# [Work required]
Copy out each line in the material below that has the word "script".

# [Records provided]
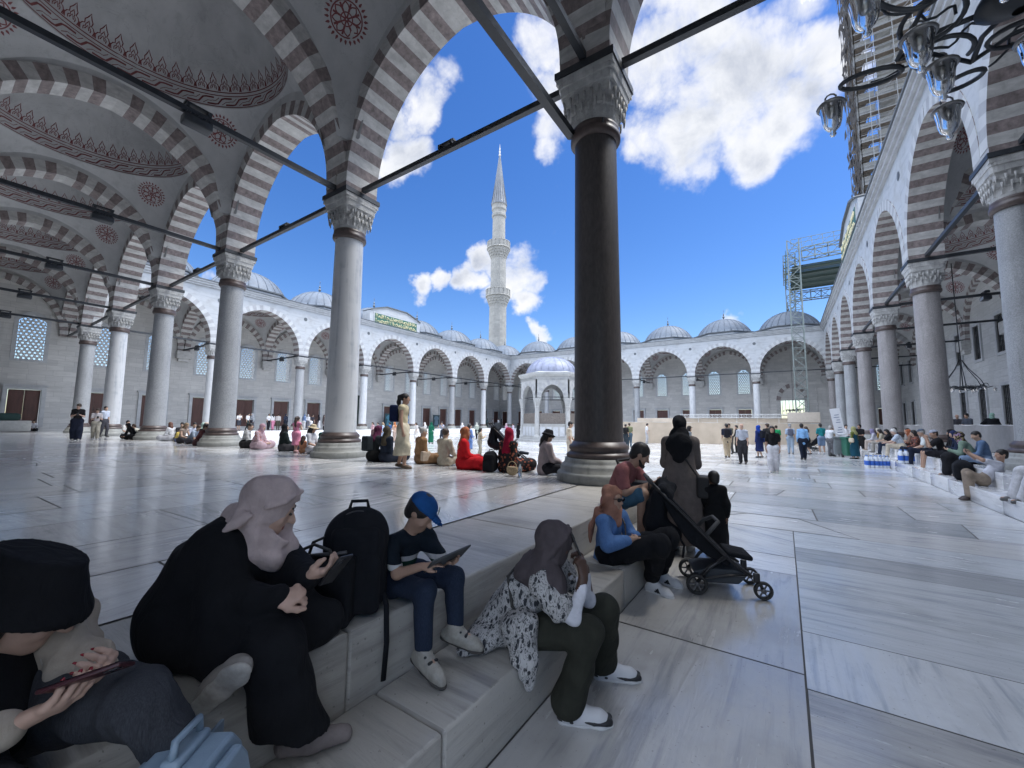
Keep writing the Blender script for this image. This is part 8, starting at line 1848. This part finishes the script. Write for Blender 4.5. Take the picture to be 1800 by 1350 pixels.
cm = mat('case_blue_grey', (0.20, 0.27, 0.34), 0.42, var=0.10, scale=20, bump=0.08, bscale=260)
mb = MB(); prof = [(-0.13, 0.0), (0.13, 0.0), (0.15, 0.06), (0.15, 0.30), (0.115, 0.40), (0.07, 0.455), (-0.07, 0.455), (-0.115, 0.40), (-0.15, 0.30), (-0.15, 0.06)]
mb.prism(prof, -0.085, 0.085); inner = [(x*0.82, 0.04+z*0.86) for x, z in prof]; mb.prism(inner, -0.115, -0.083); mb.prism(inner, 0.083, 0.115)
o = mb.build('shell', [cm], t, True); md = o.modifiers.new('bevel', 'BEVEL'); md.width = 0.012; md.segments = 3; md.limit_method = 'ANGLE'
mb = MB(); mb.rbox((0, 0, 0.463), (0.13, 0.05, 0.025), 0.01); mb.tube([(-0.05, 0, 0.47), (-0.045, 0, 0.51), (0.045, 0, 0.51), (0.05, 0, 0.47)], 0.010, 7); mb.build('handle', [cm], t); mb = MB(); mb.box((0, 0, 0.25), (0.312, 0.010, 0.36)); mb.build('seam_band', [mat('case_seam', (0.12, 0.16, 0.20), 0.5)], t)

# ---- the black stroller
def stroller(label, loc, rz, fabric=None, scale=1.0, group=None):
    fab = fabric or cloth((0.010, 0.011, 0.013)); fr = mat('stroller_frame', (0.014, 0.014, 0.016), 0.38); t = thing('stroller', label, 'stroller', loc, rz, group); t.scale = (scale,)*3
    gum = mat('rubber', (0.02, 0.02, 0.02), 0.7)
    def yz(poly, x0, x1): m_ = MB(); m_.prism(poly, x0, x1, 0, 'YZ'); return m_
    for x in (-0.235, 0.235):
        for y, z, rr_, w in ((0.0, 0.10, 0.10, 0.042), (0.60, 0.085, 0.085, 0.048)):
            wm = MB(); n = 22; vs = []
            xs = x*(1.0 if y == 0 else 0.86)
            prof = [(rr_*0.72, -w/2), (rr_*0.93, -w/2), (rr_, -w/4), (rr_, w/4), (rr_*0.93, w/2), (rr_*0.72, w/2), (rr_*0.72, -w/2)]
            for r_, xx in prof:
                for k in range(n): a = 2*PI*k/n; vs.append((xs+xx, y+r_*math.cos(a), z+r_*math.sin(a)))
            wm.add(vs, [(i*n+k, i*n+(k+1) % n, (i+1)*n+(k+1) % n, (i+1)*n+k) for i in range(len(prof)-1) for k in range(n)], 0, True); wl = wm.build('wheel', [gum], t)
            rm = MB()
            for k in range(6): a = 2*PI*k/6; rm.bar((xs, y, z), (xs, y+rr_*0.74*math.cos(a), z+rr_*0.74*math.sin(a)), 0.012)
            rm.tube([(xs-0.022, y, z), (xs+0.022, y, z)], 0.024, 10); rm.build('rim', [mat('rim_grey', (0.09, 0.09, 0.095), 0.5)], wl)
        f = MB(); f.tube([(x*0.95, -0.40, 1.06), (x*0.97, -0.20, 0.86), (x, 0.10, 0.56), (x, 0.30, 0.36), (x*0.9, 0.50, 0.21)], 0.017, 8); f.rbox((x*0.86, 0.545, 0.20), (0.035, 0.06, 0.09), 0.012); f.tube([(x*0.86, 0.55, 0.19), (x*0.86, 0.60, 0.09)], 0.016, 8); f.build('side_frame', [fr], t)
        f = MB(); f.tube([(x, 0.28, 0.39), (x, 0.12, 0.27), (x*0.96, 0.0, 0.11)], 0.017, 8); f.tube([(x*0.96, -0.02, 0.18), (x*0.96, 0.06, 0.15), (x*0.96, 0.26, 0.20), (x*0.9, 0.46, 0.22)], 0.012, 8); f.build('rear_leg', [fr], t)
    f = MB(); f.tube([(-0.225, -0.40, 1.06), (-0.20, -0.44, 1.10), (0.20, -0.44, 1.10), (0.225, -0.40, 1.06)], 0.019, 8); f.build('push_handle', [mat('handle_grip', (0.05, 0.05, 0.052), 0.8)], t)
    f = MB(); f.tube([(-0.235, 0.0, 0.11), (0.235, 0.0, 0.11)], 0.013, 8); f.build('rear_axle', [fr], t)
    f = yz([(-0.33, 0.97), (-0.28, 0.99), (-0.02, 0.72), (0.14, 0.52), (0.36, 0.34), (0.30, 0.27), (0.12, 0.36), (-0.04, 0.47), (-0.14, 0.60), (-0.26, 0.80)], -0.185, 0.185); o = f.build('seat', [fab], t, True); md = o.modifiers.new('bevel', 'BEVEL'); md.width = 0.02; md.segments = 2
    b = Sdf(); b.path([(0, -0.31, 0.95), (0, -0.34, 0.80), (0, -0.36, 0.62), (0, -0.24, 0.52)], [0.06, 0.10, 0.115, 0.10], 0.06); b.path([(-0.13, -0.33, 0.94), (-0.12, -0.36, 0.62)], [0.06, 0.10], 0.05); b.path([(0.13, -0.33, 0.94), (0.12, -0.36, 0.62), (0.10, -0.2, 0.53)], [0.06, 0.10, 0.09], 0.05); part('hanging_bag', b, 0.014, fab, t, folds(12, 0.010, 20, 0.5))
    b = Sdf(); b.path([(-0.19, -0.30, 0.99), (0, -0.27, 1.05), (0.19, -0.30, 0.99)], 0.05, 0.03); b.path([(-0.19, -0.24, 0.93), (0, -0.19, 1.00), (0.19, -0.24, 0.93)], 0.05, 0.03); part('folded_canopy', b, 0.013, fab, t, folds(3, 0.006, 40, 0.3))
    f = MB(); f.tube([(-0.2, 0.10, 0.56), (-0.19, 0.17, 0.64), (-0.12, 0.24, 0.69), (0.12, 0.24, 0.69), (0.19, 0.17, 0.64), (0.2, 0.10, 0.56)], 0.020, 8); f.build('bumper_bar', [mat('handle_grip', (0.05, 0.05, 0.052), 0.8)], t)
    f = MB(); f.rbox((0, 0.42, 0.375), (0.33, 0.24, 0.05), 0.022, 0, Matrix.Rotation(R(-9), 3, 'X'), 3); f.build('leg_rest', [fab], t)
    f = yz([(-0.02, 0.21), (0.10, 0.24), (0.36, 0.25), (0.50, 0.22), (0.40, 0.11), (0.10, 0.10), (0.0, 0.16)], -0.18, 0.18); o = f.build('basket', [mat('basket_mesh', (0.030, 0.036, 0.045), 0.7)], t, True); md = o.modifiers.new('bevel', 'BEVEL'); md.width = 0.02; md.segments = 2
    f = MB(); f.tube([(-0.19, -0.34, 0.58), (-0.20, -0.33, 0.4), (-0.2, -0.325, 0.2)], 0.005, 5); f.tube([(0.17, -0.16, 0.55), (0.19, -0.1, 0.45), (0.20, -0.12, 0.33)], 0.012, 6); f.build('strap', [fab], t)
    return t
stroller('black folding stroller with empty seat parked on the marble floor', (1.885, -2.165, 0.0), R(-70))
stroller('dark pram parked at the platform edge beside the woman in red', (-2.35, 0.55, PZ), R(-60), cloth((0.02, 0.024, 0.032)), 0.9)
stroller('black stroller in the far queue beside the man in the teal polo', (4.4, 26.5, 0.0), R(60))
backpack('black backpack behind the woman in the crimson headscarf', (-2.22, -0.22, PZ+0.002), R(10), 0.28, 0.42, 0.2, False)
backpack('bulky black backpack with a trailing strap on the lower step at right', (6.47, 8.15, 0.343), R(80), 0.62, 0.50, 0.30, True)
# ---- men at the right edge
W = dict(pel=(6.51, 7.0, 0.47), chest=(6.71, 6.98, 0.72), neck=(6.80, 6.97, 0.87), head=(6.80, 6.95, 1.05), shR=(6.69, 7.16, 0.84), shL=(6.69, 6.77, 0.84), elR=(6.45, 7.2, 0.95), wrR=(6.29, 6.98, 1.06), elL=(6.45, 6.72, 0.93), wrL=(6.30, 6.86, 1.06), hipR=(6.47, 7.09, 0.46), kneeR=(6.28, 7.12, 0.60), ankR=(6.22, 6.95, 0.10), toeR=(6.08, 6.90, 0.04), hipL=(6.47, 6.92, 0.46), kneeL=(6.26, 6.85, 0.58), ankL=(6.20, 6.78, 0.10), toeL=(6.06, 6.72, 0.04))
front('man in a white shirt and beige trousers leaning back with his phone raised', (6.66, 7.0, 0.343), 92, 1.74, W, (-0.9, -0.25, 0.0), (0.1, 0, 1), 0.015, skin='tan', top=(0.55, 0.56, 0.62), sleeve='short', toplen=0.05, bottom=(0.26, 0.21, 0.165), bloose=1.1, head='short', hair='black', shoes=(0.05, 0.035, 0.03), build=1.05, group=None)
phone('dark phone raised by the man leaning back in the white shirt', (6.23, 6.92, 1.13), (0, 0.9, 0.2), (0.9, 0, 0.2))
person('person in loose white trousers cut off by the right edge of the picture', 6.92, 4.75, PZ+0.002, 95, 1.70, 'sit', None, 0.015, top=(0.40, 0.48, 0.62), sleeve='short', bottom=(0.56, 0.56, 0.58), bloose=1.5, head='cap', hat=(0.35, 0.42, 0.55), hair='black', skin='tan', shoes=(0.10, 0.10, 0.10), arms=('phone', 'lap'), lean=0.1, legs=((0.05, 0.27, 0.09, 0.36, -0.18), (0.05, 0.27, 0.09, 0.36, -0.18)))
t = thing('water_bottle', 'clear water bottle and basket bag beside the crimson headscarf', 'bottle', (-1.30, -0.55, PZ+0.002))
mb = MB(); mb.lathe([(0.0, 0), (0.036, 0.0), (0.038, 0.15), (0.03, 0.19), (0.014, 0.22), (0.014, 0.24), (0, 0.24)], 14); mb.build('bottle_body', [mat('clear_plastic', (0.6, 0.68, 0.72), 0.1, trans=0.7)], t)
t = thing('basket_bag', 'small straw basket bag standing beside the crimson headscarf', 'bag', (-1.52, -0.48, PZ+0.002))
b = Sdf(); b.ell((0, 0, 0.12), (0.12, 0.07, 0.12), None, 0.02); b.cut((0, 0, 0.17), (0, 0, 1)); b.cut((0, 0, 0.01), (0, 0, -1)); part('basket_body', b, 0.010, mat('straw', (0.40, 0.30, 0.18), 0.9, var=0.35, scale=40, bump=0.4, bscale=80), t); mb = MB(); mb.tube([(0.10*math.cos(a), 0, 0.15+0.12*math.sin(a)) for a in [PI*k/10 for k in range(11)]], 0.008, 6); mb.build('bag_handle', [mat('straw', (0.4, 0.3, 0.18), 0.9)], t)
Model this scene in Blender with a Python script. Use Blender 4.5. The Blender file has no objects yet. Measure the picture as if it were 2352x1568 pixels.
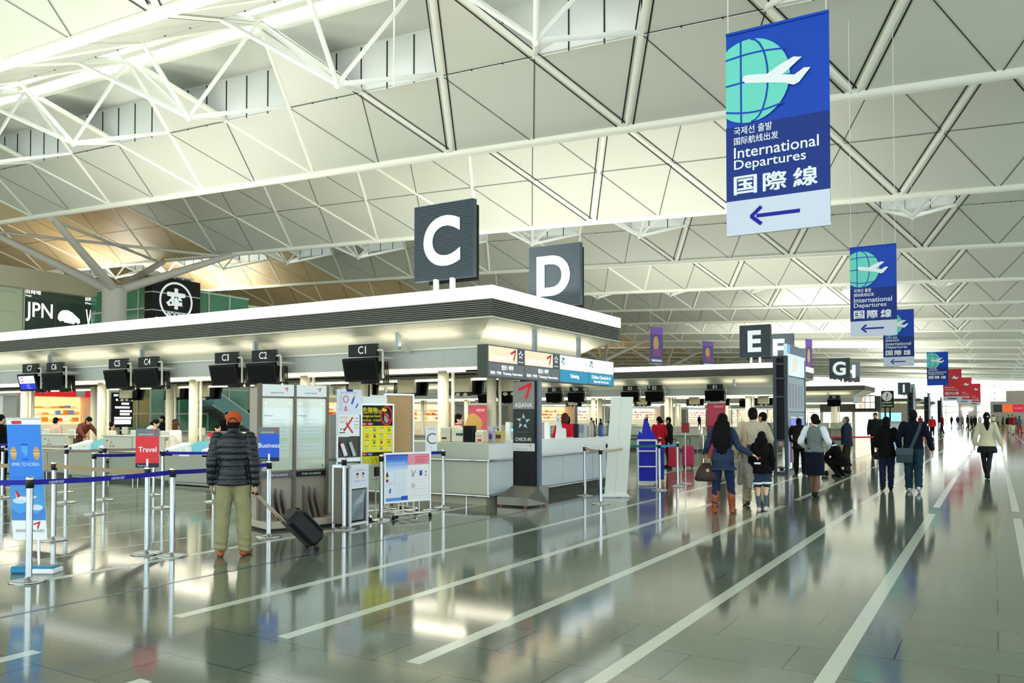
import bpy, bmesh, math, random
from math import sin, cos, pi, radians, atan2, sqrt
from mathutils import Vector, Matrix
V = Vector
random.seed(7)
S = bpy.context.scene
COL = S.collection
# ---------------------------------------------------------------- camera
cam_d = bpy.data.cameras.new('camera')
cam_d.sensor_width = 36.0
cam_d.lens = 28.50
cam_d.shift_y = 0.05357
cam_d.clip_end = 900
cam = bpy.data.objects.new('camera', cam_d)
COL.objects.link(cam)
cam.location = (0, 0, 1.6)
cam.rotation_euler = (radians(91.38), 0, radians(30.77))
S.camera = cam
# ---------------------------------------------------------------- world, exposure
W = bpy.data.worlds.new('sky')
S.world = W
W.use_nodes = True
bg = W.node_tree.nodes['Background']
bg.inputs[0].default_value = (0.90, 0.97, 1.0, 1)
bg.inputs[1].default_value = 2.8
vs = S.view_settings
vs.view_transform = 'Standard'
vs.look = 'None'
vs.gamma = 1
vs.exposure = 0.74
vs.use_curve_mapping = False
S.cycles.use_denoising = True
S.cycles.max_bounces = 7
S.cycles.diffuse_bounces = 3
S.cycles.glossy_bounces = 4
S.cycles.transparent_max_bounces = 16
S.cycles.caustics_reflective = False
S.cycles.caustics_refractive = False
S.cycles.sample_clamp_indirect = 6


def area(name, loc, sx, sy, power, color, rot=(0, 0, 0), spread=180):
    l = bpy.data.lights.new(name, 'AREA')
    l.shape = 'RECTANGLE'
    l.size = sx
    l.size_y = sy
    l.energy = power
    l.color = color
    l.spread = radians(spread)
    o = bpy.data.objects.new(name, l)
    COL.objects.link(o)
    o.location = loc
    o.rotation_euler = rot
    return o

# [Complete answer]
Keep writing the Blender script for this image. This is part 8, starting at line 1848. This part finishes the script. Write for Blender 4.5. Take the picture to be 1800 by 1350 pixels.
Model this scene in Blender with a Python script. Use Blender 4.5. The Blender file has no objects yet. Measure the picture as if it were 2352x1568 pixels.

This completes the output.